FM 福岡 FUKUOKA

2022年1月22日放送
「20代後半の男性が天国の父へ宛てた手紙」

父さんが亡くなってから、早いものでもうすぐ20年だね。

僕が小学2年生の頃だったから、父さんの記憶はあまりないけど、

一つだけ鮮明に覚えているのは、我が家ではよくおでんの鍋を囲んでいたこと。

父さんは僕がおでんの具で一番大好きなきんちゃくを、

ほとんど自分で食べることなく、いつも黙って僕の皿に乗せてくれてたよね。

だから父さんは、きんちゃくが嫌いなんだろうな~と、勝手に思っていました。

でも、僕が高校生になった頃、父さんの遺影の前に必ず母さんが、お餅を供えていることに気づきました。

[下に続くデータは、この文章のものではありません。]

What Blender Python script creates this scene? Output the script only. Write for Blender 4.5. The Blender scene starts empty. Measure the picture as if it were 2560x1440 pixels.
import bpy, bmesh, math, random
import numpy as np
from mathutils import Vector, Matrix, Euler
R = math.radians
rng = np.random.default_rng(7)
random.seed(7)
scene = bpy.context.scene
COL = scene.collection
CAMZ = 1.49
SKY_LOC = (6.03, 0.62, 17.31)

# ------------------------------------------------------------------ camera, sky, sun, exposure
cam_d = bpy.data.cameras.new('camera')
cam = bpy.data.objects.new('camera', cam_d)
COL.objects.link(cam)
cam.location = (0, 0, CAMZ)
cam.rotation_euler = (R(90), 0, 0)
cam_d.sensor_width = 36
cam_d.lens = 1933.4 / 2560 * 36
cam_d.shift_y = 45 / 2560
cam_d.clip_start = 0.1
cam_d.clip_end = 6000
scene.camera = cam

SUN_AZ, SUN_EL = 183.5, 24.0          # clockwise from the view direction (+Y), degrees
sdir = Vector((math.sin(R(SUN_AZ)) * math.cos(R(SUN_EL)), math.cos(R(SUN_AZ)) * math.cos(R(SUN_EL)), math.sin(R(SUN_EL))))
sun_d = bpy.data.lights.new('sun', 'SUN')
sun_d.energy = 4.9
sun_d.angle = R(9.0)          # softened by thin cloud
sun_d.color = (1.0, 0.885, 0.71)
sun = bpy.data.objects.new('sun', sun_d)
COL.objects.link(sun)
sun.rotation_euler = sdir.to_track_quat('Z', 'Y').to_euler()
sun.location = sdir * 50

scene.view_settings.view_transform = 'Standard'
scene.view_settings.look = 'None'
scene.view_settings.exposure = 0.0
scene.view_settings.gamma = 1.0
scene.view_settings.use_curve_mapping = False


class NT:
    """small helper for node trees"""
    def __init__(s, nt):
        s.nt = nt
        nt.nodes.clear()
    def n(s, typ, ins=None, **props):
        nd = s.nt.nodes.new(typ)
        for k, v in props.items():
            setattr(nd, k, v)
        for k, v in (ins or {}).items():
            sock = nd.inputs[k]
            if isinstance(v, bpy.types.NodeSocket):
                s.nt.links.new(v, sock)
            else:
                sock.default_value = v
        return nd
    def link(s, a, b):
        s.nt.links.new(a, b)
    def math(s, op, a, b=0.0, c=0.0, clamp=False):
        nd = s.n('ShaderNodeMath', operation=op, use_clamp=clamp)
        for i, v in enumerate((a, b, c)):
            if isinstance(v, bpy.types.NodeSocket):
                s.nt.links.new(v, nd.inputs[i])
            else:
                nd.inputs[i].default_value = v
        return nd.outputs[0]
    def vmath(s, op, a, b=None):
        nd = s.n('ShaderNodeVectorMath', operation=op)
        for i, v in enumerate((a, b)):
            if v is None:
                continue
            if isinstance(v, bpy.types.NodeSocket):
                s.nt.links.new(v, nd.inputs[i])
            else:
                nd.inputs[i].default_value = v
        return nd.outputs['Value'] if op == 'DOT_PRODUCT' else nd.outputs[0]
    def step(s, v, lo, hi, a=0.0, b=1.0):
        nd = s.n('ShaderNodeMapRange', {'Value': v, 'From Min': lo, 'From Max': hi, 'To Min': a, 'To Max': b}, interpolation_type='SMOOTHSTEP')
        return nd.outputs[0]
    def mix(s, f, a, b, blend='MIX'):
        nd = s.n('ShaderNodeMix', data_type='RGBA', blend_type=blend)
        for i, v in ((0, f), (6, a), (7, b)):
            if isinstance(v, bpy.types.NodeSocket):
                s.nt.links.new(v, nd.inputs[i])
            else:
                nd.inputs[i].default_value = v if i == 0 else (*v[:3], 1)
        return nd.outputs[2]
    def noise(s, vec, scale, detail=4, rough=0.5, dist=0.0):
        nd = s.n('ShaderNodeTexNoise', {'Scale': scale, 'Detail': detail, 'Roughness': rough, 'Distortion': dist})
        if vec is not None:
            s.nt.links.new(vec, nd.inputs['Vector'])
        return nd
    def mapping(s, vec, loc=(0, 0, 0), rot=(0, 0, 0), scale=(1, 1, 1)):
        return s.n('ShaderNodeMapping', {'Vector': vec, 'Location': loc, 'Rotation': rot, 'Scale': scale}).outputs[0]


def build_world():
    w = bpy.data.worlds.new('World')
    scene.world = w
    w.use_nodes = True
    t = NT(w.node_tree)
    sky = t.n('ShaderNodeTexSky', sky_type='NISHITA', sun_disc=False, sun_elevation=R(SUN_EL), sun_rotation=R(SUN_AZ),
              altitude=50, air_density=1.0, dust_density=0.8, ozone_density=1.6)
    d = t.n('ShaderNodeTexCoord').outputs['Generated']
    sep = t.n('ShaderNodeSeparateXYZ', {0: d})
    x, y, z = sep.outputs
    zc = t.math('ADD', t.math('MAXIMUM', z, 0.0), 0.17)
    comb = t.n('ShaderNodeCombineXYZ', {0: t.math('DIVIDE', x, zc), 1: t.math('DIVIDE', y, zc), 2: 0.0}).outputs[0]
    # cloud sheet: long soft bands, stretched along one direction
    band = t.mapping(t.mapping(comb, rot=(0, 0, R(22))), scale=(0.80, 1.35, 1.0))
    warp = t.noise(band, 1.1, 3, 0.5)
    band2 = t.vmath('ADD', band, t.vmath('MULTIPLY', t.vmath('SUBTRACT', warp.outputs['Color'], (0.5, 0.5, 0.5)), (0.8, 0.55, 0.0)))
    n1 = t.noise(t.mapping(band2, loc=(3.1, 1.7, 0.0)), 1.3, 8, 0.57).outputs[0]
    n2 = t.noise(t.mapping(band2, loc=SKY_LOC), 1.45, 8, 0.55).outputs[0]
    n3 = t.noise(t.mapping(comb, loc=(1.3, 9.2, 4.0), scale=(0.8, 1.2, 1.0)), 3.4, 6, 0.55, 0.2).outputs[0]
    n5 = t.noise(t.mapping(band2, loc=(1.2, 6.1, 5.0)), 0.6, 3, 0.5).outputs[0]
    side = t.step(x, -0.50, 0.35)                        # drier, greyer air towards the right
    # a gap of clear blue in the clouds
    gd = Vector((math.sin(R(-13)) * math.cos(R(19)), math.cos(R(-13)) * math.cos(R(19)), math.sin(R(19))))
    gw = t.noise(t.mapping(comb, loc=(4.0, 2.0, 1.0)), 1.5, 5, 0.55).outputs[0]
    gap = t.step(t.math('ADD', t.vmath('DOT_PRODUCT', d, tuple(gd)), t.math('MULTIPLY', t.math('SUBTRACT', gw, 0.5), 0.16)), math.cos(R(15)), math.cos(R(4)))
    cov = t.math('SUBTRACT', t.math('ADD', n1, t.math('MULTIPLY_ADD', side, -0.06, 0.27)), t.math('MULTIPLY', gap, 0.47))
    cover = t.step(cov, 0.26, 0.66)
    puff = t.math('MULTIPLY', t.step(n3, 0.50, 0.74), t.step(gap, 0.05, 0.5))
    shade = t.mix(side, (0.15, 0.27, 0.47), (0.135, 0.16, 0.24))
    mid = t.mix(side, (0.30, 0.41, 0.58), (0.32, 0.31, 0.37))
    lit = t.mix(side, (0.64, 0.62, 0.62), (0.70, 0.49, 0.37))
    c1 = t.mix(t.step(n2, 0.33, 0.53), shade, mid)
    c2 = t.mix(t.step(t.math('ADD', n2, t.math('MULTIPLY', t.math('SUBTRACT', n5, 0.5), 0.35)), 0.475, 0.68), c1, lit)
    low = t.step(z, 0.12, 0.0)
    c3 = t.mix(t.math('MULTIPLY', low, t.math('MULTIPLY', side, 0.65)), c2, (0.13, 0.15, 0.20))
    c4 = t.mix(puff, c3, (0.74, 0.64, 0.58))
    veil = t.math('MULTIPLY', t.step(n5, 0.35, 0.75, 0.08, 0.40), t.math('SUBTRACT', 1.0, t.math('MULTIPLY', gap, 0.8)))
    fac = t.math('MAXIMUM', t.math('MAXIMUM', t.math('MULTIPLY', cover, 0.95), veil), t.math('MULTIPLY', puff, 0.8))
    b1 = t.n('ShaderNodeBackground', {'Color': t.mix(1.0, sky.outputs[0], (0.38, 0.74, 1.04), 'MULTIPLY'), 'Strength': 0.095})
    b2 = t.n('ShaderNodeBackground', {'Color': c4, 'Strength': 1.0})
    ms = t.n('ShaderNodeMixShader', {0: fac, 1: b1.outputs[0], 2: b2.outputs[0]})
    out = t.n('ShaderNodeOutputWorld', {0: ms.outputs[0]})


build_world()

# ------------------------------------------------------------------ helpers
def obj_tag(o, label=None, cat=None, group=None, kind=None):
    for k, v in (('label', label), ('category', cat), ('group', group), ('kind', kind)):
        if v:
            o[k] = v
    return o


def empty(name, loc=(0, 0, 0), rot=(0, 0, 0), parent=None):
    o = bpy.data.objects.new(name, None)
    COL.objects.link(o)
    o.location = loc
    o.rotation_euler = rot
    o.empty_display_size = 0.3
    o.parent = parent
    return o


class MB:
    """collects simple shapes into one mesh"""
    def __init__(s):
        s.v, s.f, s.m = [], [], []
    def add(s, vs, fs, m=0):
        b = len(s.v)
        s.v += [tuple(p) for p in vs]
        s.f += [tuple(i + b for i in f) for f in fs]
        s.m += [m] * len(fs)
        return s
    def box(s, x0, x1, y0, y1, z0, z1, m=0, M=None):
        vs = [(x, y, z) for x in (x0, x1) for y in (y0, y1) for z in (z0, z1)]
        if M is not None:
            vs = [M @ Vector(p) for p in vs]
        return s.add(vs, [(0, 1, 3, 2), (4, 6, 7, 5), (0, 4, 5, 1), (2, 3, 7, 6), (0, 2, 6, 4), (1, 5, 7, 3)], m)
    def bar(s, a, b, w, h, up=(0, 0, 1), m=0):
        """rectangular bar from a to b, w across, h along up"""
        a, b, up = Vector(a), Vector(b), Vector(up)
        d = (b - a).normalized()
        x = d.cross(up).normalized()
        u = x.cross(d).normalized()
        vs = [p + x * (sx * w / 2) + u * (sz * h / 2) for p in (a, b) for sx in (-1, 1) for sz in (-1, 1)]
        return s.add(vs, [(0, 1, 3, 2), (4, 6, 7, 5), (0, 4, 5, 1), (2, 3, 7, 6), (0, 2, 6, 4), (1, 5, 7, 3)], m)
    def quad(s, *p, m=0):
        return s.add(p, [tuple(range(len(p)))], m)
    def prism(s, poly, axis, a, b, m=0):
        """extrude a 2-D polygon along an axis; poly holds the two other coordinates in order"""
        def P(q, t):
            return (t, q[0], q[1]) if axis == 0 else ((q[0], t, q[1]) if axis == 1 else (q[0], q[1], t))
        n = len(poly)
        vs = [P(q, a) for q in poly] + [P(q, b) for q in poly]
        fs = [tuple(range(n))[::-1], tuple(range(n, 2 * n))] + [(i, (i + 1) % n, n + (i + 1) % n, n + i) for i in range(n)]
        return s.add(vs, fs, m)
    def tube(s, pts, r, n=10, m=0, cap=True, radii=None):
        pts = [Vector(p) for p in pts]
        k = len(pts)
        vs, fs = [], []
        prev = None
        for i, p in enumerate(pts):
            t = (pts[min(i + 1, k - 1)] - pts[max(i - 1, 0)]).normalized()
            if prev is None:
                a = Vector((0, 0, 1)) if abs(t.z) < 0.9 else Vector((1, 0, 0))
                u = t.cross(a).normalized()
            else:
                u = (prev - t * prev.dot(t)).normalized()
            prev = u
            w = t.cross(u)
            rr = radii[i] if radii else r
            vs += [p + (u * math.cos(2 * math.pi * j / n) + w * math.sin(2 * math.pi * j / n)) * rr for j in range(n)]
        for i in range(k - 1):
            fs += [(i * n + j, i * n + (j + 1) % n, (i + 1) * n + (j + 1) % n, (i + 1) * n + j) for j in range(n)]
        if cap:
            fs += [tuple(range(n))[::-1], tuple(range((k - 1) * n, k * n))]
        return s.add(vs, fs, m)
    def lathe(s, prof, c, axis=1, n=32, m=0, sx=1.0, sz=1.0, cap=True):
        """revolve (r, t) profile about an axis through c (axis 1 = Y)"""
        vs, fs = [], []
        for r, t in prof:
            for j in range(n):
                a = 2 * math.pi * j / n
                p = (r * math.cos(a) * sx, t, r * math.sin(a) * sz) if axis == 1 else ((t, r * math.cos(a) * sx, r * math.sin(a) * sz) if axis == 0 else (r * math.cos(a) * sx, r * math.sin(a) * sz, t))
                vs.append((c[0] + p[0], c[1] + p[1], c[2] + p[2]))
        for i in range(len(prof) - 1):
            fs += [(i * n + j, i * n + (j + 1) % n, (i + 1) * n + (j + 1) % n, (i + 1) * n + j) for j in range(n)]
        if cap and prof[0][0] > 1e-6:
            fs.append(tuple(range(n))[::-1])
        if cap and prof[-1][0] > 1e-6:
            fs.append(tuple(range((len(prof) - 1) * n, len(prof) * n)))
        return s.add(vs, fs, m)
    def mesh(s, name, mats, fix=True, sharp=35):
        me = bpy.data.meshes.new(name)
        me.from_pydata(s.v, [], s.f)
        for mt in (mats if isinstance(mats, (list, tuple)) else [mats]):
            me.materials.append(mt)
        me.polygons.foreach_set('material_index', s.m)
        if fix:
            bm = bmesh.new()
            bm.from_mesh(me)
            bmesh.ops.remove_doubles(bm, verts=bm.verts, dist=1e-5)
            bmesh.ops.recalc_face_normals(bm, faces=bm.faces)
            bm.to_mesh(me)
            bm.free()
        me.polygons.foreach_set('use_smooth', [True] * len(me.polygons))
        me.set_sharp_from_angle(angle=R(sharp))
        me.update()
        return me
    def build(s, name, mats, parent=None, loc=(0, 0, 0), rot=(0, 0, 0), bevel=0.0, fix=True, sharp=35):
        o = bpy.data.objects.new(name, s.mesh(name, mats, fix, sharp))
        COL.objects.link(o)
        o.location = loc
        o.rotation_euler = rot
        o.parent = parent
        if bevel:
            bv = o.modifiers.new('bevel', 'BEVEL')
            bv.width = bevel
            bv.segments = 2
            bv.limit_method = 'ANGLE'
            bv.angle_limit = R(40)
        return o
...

僕が「どうして?」と聞くと、母さんは「父さんはお餅が大好きで、

特におでんのきんちゃくに目がなかったんだよ」って教えてくれたんです。

その時は、「ふ~ん」ぐらいにしか思わなかったけど...

そんな僕にも息子が生まれ、親が子どもの喜ぶ姿を見るのが、どんなに嬉しいことなのか...

あの時の父さんの気持ちが少し分かった気がします。

いまでは冬におでんを食べる時、父さんのことを思い出すようになりました。

息子はきんちゃくのお揚げが苦手みたいだけど、お餅は父さんに似て大好きです。

一緒に過ごした時間は短かったけど、父さんに愛されていたという記憶は、いつまでも色褪せることはありません。

本当にありがとう。父さんがくれた愛情を、今度は僕が息子に、注いでいこうと思います。